Why does Welch's Grape Jelly get a C+ if it's basically sugar?

Read the grade in reverse. The C+ (69/100) isn't a health endorsement — it's what's left after the dimensions that don't apply to a jelly fall away. With 0g fat and only 15mg of sodium per serving, the saturated-fat and sodium columns both score A+ simply because there's nothing in them to penalize. The dimension that actually describes this product — sugar — fails. A jelly can't score badly on fat or salt because it never had any; that absence quietly inflates the average.

How much sugar is in Welch's Concord Grape Jelly?

About 5g per 1 Tbsp serving — and since a tablespoon of jelly weighs only 17g, that means more than a quarter of the jar's weight is sugar (roughly 26g per 100g). The label is just grapes (pressed to juice) plus added sugar, so essentially all of it is sugar — the strained juice keeps little of the whole grape — which is why the sugar dimension scores an F. This is, functionally, sugar you can spread.

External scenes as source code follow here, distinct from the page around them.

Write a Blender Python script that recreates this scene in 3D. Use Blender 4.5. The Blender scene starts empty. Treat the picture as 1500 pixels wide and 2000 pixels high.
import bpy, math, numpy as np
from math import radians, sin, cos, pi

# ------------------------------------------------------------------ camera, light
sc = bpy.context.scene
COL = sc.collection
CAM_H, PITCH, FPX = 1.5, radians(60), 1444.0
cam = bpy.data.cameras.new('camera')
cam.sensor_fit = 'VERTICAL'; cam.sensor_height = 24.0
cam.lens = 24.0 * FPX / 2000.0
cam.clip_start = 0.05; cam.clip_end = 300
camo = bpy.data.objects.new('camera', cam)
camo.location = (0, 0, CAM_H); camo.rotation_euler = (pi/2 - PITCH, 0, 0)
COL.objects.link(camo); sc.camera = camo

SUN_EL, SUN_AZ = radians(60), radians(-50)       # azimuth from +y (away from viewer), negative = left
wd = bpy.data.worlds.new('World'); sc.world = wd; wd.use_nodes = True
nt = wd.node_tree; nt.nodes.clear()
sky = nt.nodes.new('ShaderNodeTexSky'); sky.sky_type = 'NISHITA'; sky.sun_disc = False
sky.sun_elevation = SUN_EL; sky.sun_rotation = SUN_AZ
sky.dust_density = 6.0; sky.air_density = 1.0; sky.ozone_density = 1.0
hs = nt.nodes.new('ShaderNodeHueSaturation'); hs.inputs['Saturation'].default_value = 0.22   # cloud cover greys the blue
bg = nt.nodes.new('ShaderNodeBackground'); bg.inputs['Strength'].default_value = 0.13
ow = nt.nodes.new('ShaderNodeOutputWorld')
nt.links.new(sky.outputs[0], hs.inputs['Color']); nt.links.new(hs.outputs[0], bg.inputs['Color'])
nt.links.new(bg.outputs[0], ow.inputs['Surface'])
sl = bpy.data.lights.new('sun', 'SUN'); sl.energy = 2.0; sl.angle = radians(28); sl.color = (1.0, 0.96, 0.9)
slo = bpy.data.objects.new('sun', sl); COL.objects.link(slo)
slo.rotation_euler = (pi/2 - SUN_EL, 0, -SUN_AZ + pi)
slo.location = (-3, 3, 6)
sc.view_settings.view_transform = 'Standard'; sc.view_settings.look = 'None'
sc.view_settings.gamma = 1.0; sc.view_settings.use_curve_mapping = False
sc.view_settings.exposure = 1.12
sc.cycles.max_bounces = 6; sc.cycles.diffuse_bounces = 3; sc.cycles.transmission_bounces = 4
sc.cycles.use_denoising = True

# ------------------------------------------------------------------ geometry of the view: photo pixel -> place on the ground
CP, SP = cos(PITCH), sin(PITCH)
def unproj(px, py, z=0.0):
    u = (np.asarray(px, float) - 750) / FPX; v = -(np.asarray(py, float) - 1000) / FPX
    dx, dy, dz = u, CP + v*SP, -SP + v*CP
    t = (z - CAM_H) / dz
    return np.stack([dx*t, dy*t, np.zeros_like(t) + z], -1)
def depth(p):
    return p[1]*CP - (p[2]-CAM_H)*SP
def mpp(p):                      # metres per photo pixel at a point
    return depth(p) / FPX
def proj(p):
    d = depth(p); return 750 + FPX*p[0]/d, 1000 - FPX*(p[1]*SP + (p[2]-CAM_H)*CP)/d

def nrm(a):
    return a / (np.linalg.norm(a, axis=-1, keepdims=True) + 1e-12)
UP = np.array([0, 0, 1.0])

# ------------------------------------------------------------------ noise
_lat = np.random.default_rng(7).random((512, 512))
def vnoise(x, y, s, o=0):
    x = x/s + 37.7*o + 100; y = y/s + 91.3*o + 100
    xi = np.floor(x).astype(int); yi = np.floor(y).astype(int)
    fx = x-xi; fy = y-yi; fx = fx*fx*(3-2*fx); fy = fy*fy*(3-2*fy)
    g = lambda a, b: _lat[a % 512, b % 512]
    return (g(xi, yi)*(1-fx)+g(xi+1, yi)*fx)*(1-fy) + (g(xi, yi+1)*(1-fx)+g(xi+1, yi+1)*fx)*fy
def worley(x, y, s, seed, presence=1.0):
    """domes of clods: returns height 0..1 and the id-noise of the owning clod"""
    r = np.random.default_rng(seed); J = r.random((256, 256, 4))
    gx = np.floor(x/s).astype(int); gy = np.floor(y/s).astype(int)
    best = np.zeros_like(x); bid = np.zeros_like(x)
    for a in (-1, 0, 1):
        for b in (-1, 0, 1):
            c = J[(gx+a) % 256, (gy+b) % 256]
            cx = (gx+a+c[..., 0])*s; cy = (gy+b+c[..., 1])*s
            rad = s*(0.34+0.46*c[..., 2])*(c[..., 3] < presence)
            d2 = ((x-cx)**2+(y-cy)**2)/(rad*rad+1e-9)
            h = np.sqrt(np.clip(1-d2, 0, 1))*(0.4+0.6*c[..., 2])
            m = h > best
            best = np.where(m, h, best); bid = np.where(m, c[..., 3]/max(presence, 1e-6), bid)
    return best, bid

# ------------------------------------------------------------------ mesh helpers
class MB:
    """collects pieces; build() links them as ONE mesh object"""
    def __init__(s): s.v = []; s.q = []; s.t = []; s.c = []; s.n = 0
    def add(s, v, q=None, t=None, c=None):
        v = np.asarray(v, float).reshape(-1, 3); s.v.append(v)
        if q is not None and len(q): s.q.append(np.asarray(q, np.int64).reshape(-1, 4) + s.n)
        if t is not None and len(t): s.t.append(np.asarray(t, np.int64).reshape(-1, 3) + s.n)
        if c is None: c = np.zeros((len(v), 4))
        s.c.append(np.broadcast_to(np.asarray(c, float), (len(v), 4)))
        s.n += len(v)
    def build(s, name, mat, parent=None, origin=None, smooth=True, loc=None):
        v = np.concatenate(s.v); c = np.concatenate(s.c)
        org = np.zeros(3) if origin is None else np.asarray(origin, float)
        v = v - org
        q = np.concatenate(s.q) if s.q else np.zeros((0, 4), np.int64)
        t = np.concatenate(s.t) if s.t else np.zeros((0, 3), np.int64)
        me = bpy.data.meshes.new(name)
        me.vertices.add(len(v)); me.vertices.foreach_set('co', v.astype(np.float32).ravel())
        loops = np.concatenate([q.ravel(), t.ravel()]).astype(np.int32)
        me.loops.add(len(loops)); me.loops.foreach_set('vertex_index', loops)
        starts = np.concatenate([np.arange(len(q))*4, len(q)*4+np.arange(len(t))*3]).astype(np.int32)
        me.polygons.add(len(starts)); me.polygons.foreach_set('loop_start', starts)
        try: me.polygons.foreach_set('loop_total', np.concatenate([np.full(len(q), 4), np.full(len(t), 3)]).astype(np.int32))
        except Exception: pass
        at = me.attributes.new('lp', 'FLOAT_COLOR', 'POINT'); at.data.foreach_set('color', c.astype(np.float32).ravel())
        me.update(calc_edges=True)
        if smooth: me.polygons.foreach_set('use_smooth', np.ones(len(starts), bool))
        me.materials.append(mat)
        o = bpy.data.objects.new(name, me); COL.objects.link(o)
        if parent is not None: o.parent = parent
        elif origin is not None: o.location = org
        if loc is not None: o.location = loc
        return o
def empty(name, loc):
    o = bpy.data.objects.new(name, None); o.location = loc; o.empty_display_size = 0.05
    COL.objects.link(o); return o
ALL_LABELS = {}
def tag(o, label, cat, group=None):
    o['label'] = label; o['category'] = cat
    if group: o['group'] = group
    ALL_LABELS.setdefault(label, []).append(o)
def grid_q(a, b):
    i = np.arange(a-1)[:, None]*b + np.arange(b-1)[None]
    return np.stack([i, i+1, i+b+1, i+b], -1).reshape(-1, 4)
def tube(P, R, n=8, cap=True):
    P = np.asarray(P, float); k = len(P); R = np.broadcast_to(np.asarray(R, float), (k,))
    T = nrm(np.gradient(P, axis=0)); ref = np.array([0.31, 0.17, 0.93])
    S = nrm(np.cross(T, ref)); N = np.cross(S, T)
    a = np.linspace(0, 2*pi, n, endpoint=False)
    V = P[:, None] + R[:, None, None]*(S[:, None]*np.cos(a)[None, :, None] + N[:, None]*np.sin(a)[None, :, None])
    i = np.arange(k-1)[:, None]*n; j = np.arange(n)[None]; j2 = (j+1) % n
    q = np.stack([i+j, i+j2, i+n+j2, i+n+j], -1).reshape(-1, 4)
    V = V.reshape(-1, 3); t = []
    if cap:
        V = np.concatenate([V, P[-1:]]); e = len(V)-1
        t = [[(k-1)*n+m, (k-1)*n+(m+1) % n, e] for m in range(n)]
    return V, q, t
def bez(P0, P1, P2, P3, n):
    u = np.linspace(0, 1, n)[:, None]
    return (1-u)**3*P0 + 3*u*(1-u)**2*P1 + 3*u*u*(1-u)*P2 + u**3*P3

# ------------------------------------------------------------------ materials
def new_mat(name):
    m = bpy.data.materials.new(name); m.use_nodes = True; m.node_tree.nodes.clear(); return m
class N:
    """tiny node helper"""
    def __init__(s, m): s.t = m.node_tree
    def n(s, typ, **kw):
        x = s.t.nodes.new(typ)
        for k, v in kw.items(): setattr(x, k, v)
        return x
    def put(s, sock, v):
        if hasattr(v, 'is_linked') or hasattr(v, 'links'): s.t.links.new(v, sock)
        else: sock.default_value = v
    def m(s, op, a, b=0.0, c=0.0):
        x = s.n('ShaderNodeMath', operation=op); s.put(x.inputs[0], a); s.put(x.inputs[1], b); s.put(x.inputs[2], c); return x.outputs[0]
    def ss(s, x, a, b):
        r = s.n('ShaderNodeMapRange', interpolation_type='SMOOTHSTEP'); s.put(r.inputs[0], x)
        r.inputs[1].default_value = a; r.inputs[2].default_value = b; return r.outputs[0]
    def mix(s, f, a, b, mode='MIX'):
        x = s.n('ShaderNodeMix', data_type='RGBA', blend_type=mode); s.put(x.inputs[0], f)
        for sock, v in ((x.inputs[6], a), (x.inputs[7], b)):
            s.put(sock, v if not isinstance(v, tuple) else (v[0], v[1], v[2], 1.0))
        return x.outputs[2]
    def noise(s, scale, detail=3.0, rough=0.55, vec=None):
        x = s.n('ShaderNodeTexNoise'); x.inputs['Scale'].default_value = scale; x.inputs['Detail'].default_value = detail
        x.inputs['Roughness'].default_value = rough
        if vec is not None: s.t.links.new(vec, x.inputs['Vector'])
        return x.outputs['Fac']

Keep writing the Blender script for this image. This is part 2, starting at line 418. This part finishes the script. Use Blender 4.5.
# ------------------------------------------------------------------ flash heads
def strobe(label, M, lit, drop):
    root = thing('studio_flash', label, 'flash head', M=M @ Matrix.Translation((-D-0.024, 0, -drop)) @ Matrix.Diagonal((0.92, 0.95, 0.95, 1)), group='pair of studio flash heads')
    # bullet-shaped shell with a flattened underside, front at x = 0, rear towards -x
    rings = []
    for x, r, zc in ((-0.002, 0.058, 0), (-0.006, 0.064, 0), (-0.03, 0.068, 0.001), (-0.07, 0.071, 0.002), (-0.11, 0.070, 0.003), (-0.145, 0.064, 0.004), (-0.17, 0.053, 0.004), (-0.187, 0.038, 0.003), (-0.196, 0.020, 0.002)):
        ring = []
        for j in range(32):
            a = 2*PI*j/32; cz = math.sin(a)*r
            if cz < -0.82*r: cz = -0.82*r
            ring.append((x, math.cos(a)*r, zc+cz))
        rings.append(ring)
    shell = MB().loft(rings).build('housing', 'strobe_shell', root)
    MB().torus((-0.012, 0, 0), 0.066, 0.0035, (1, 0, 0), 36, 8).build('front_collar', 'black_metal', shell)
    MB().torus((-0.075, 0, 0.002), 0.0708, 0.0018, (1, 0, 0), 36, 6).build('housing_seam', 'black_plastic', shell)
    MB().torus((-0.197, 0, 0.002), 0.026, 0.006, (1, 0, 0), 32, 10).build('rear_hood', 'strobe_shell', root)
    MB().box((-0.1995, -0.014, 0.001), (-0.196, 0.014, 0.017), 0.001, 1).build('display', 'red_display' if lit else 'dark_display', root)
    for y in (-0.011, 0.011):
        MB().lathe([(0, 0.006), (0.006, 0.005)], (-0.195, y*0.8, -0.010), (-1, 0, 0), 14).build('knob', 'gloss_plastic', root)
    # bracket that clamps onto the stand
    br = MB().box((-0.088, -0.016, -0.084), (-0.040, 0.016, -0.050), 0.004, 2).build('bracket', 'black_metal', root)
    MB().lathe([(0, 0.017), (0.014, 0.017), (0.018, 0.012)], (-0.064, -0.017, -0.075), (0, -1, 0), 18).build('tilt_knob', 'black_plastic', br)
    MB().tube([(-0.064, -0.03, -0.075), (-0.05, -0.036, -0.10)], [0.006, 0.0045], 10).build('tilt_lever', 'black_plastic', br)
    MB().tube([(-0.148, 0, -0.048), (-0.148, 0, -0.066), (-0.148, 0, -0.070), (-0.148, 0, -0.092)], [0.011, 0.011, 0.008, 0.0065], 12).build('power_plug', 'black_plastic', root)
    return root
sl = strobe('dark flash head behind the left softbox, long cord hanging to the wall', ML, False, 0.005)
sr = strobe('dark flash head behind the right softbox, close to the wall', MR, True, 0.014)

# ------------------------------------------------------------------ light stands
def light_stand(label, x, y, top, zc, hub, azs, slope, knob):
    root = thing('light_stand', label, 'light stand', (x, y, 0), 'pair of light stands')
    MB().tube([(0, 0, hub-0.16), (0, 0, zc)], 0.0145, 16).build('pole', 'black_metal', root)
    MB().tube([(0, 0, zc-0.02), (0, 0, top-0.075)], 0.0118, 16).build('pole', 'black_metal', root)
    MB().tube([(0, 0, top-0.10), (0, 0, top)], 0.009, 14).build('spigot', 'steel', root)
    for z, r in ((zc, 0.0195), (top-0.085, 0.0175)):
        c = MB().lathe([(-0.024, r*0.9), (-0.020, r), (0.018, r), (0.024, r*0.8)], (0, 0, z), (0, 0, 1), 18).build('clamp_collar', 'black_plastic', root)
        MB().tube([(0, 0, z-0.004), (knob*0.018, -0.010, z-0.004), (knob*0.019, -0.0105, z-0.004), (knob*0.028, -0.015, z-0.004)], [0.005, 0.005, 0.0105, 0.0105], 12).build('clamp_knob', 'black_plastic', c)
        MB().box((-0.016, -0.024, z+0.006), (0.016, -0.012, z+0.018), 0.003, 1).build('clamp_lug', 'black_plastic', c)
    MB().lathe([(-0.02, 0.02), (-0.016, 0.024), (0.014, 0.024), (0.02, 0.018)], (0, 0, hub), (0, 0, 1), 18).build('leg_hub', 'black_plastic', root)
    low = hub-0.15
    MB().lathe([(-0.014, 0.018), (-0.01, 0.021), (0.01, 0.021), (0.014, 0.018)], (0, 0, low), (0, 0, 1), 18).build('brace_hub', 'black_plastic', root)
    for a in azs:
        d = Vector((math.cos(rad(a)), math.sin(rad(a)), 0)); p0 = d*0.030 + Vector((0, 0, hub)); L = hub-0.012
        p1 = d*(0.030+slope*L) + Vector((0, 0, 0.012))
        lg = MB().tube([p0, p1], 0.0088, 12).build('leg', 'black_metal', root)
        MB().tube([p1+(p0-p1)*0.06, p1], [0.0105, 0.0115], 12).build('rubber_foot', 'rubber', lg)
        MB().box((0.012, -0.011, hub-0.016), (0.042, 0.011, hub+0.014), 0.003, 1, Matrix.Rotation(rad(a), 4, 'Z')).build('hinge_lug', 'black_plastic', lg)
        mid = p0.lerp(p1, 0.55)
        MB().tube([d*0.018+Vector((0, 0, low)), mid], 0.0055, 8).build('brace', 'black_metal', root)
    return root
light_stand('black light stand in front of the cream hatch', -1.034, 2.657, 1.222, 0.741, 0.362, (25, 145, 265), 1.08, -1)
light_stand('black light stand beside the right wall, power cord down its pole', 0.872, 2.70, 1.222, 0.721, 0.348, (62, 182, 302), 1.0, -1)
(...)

Is grape jelly healthier than it looks because it's made from fruit?

Not really. 'Made with real fruit' is true, but jelly is made from grape juice (the fiber and most of the whole-fruit value are strained out) and then sweetened further with added sugar. What's left is concentrated sugar with grape flavor. Whole grapes — or even unsweetened 100% fruit spread — keep more of the fruit and add far less sugar.

Is Welch's Grape Jelly keto-friendly?

By the per-tablespoon numbers (5g carbs, all sugar) a single thin scrape can fit a low-carb day, but that's the catch: it's only 'low-carb' if you keep the portion tiny. Jelly is almost pure sugar by weight, so a normal sandwich-sized spread climbs quickly. For keto, it's the kind of thing you measure, not pour.

What's the honest way to use it?

As a flavor accent, not a food group. A thin scrape on toast or a thumbprint cookie is a small, controlled hit of sweetness — perfectly fine. The trouble is treating it as a wholesome 'fruit' serving and spreading it thick. The portion is the whole story: a light scrape is a treat; a heavy layer is a spoonful of sugar.

When was this data last verified?

2026-06-06, against USDA FoodData Central FDC 1850324. We re-verify top-traffic pages monthly and update within 7 days when a manufacturer reformulates.